● **TASK INSTRUCTIONS**:
Reproduce the listing below exactly, beginning with its first line and ending with the line that holds "scene.camera = cam"; pictures are not part of the copy.

● **GIVEN RECORDS**:
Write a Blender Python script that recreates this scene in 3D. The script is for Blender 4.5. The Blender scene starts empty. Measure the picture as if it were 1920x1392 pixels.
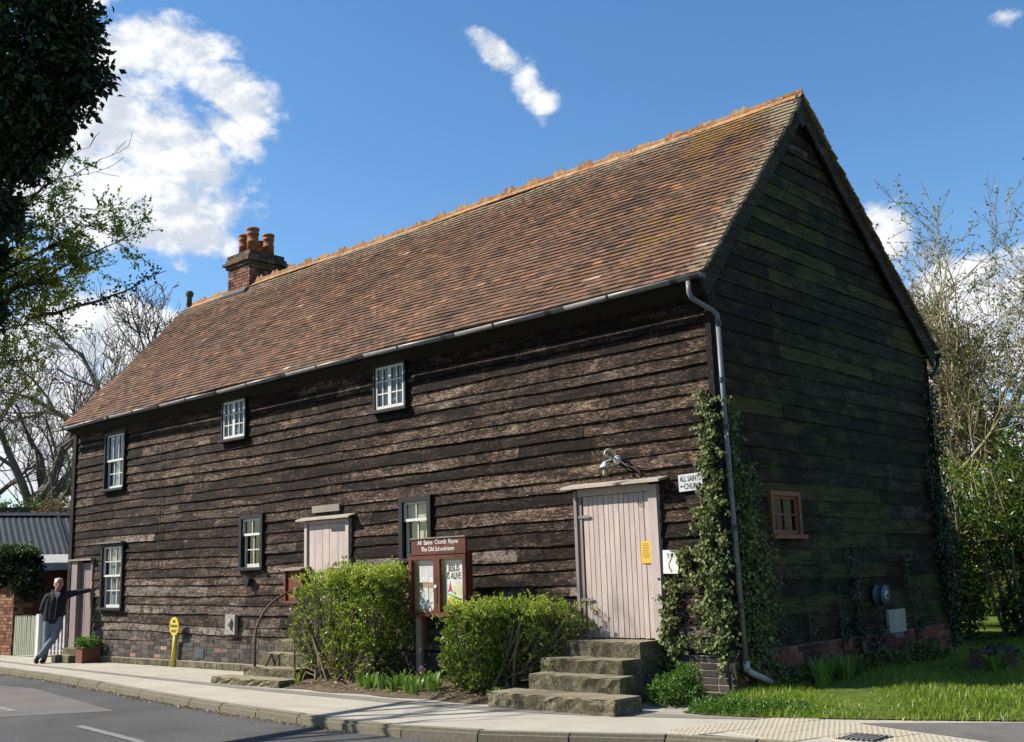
import bpy, bmesh, math, random
import numpy as np
from mathutils import Vector, Matrix, Euler
random.seed(7); rng = np.random.default_rng(11)
R = math.radians
scene = bpy.context.scene
COL = scene.collection

# ------------------------------------------------------------------ camera
cam_d = bpy.data.cameras.new('camera'); cam = bpy.data.objects.new('camera', cam_d); COL.objects.link(cam)
cam_d.sensor_width = 36; cam_d.sensor_fit = 'HORIZONTAL'; cam_d.lens = 37.92
cam_d.clip_start = .1; cam_d.clip_end = 4000
cr, cu, cf = Vector((.73566746, .67663769, -.03090033)), Vector((.14685144, -.1147956, .98247474)), Vector((-.66123222, .72731246, .18381661))
m = Matrix.Identity(4)
for i in range(3):
    m[i][0], m[i][1], m[i][2] = cr[i], cu[i], -cf[i]
m.translation = Vector((6.67187, -10.85651, 1.49760)); cam.matrix_world = m
scene.camera = cam

# ------------------------------------------------------------------ sky, sun, exposure
SUN_TO = Vector((-1.18, -1.0, 1.27)).normalized()
SUN_EL = math.asin(SUN_TO.z); SUN_ROT = math.atan2(SUN_TO.x, SUN_TO.y) % (2*math.pi)
SKY_STRENGTH = .099
world = bpy.data.worlds.new('World'); scene.world = world; world.use_nodes = True
wt = world.node_tree; wt.nodes.clear()
def wn(t, **k):
    n = wt.nodes.new(t)
    for a, b in k.items(): setattr(n, a, b)
    return n
def wmath(op, a, b=None, clamp=False):
    n = wn('ShaderNodeMath', operation=op, use_clamp=clamp)
    for i, v in enumerate((a, b)):
        if v is None: continue
        if isinstance(v, (int, float)): n.inputs[i].default_value = v
        else: wt.links.new(v, n.inputs[i])
    return n.outputs[0]
sky = wn('ShaderNodeTexSky', sky_type='NISHITA', sun_disc=False, sun_elevation=SUN_EL, sun_rotation=SUN_ROT,
         altitude=50, air_density=1.0, dust_density=.35, ozone_density=2.2)
geo = wn('ShaderNodeTexCoord')
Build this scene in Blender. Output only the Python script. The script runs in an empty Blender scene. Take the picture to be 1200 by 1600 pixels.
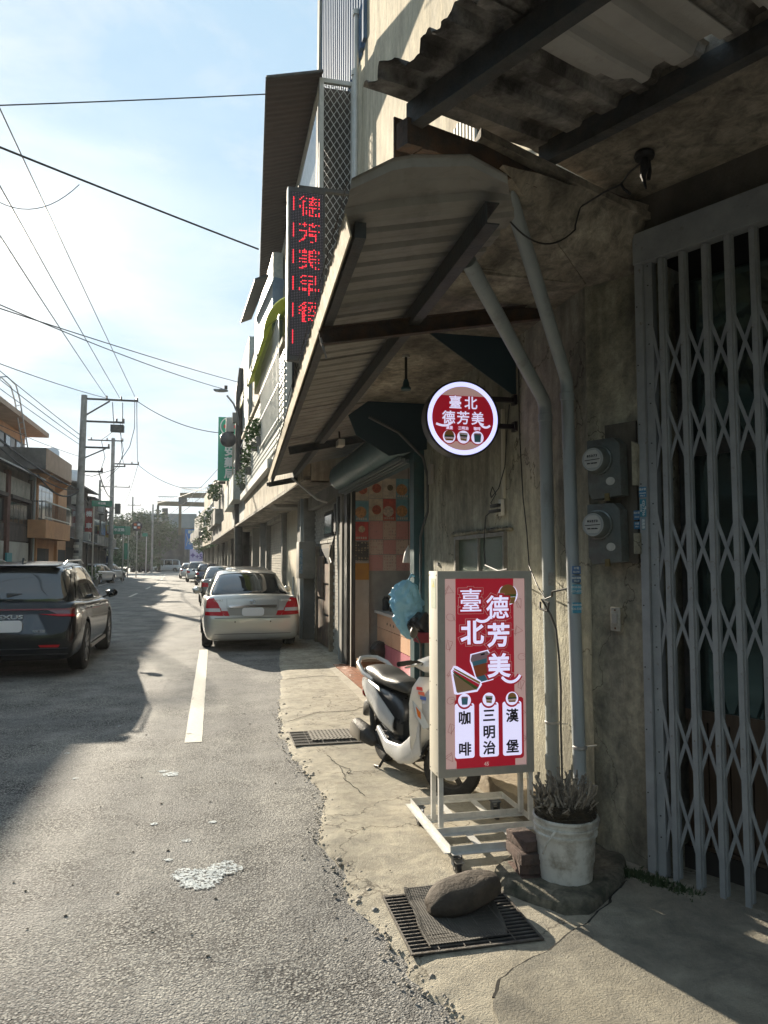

● **ANSWER**:
Write a Blender Python script that recreates this scene in 3D. The script is for Blender 4.5. The Blender scene starts empty. Measure the picture as if it were 1920x1392 pixels.
import bpy, bmesh, math, random
import numpy as np
from mathutils import Vector, Matrix, Euler
random.seed(7); rng = np.random.default_rng(11)
R = math.radians
scene = bpy.context.scene
COL = scene.collection

# ------------------------------------------------------------------ camera
cam_d = bpy.data.cameras.new('camera'); cam = bpy.data.objects.new('camera', cam_d); COL.objects.link(cam)
cam_d.sensor_width = 36; cam_d.sensor_fit = 'HORIZONTAL'; cam_d.lens = 37.92
cam_d.clip_start = .1; cam_d.clip_end = 4000
cr, cu, cf = Vector((.73566746, .67663769, -.03090033)), Vector((.14685144, -.1147956, .98247474)), Vector((-.66123222, .72731246, .18381661))
m = Matrix.Identity(4)
for i in range(3):
    m[i][0], m[i][1], m[i][2] = cr[i], cu[i], -cf[i]
m.translation = Vector((6.67187, -10.85651, 1.49760)); cam.matrix_world = m
scene.camera = cam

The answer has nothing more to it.